■ **The task**: Print all of the data exactly as written.
----------
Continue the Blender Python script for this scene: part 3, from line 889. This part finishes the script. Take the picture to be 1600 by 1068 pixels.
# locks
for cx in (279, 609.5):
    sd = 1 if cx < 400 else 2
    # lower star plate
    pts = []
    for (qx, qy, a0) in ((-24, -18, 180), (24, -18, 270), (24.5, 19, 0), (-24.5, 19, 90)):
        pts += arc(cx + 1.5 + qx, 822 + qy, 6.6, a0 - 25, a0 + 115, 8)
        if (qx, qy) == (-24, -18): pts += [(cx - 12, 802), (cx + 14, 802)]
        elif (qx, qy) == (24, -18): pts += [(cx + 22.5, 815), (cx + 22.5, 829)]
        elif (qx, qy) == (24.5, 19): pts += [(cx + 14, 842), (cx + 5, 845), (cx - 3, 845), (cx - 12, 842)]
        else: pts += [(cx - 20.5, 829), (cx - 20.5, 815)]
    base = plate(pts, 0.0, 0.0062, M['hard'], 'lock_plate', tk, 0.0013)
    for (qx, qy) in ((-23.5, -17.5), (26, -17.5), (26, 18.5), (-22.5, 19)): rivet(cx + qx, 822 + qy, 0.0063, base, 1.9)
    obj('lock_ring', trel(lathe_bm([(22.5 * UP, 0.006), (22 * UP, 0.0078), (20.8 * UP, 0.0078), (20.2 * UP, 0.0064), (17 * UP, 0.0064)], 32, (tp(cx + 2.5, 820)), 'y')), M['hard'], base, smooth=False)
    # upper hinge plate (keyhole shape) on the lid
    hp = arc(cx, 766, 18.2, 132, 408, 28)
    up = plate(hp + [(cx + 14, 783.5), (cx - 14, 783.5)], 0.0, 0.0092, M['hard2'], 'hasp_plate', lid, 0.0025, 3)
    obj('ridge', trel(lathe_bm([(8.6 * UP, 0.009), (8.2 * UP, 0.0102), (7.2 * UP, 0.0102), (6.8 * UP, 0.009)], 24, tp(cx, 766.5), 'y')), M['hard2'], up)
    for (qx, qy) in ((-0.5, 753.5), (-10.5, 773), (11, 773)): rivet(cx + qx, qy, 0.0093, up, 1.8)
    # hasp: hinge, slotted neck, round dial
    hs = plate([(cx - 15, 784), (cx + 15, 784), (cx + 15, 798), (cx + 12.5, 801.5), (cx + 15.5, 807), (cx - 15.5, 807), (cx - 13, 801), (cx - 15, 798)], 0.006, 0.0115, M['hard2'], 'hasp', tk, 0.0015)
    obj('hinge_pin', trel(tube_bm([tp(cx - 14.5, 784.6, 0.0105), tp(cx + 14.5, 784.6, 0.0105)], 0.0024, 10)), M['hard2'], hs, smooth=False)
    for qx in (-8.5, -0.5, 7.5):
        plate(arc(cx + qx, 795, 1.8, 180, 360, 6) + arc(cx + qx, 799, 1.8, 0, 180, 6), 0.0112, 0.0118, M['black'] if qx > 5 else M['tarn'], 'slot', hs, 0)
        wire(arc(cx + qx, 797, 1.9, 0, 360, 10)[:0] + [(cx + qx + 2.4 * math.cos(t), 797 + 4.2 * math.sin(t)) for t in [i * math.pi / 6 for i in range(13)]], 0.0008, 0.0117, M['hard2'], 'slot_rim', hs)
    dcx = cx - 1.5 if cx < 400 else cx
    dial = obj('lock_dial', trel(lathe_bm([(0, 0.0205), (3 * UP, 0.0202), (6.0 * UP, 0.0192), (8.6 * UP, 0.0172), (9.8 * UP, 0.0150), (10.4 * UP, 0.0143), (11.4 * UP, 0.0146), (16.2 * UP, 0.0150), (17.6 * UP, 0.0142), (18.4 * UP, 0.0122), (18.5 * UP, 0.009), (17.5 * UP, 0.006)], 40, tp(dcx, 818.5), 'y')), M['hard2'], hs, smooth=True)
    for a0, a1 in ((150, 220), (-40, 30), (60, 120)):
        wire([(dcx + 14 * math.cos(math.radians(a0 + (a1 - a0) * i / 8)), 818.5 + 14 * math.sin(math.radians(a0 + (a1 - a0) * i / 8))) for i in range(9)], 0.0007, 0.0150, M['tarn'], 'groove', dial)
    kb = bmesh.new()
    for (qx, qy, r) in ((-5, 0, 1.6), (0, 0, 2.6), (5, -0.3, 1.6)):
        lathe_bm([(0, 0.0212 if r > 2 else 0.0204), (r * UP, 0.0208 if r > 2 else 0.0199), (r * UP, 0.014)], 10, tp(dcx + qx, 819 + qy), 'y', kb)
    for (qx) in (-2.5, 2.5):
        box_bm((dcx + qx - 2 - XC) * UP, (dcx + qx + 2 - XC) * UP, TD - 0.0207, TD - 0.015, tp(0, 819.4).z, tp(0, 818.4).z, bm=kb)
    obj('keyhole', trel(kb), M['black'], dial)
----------
■ **Expected answer**:
Continue the Blender Python script for this scene: part 3, from line 889. This part finishes the script. Take the picture to be 1600 by 1068 pixels.
# locks
for cx in (279, 609.5):
    sd = 1 if cx < 400 else 2
    # lower star plate
    pts = []
    for (qx, qy, a0) in ((-24, -18, 180), (24, -18, 270), (24.5, 19, 0), (-24.5, 19, 90)):
        pts += arc(cx + 1.5 + qx, 822 + qy, 6.6, a0 - 25, a0 + 115, 8)
        if (qx, qy) == (-24, -18): pts += [(cx - 12, 802), (cx + 14, 802)]
        elif (qx, qy) == (24, -18): pts += [(cx + 22.5, 815), (cx + 22.5, 829)]
        elif (qx, qy) == (24.5, 19): pts += [(cx + 14, 842), (cx + 5, 845), (cx - 3, 845), (cx - 12, 842)]
        else: pts += [(cx - 20.5, 829), (cx - 20.5, 815)]
    base = plate(pts, 0.0, 0.0062, M['hard'], 'lock_plate', tk, 0.0013)
    for (qx, qy) in ((-23.5, -17.5), (26, -17.5), (26, 18.5), (-22.5, 19)): rivet(cx + qx, 822 + qy, 0.0063, base, 1.9)
    obj('lock_ring', trel(lathe_bm([(22.5 * UP, 0.006), (22 * UP, 0.0078), (20.8 * UP, 0.0078), (20.2 * UP, 0.0064), (17 * UP, 0.0064)], 32, (tp(cx + 2.5, 820)), 'y')), M['hard'], base, smooth=False)
    # upper hinge plate (keyhole shape) on the lid
    hp = arc(cx, 766, 18.2, 132, 408, 28)
    up = plate(hp + [(cx + 14, 783.5), (cx - 14, 783.5)], 0.0, 0.0092, M['hard2'], 'hasp_plate', lid, 0.0025, 3)
    obj('ridge', trel(lathe_bm([(8.6 * UP, 0.009), (8.2 * UP, 0.0102), (7.2 * UP, 0.0102), (6.8 * UP, 0.009)], 24, tp(cx, 766.5), 'y')), M['hard2'], up)
    for (qx, qy) in ((-0.5, 753.5), (-10.5, 773), (11, 773)): rivet(cx + qx, qy, 0.0093, up, 1.8)
    # hasp: hinge, slotted neck, round dial
    hs = plate([(cx - 15, 784), (cx + 15, 784), (cx + 15, 798), (cx + 12.5, 801.5), (cx + 15.5, 807), (cx - 15.5, 807), (cx - 13, 801), (cx - 15, 798)], 0.006, 0.0115, M['hard2'], 'hasp', tk, 0.0015)
    obj('hinge_pin', trel(tube_bm([tp(cx - 14.5, 784.6, 0.0105), tp(cx + 14.5, 784.6, 0.0105)], 0.0024, 10)), M['hard2'], hs, smooth=False)
    for qx in (-8.5, -0.5, 7.5):
        plate(arc(cx + qx, 795, 1.8, 180, 360, 6) + arc(cx + qx, 799, 1.8, 0, 180, 6), 0.0112, 0.0118, M['black'] if qx > 5 else M['tarn'], 'slot', hs, 0)
        wire(arc(cx + qx, 797, 1.9, 0, 360, 10)[:0] + [(cx + qx + 2.4 * math.cos(t), 797 + 4.2 * math.sin(t)) for t in [i * math.pi / 6 for i in range(13)]], 0.0008, 0.0117, M['hard2'], 'slot_rim', hs)
    dcx = cx - 1.5 if cx < 400 else cx
    dial = obj('lock_dial', trel(lathe_bm([(0, 0.0205), (3 * UP, 0.0202), (6.0 * UP, 0.0192), (8.6 * UP, 0.0172), (9.8 * UP, 0.0150), (10.4 * UP, 0.0143), (11.4 * UP, 0.0146), (16.2 * UP, 0.0150), (17.6 * UP, 0.0142), (18.4 * UP, 0.0122), (18.5 * UP, 0.009), (17.5 * UP, 0.006)], 40, tp(dcx, 818.5), 'y')), M['hard2'], hs, smooth=True)
    for a0, a1 in ((150, 220), (-40, 30), (60, 120)):
        wire([(dcx + 14 * math.cos(math.radians(a0 + (a1 - a0) * i / 8)), 818.5 + 14 * math.sin(math.radians(a0 + (a1 - a0) * i / 8))) for i in range(9)], 0.0007, 0.0150, M['tarn'], 'groove', dial)
    kb = bmesh.new()
    for (qx, qy, r) in ((-5, 0, 1.6), (0, 0, 2.6), (5, -0.3, 1.6)):
        lathe_bm([(0, 0.0212 if r > 2 else 0.0204), (r * UP, 0.0208 if r > 2 else 0.0199), (r * UP, 0.014)], 10, tp(dcx + qx, 819 + qy), 'y', kb)
    for (qx) in (-2.5, 2.5):
        box_bm((dcx + qx - 2 - XC) * UP, (dcx + qx + 2 - XC) * UP, TD - 0.0207, TD - 0.015, tp(0, 819.4).z, tp(0, 818.4).z, bm=kb)
    obj('keyhole', trel(kb), M['black'], dial)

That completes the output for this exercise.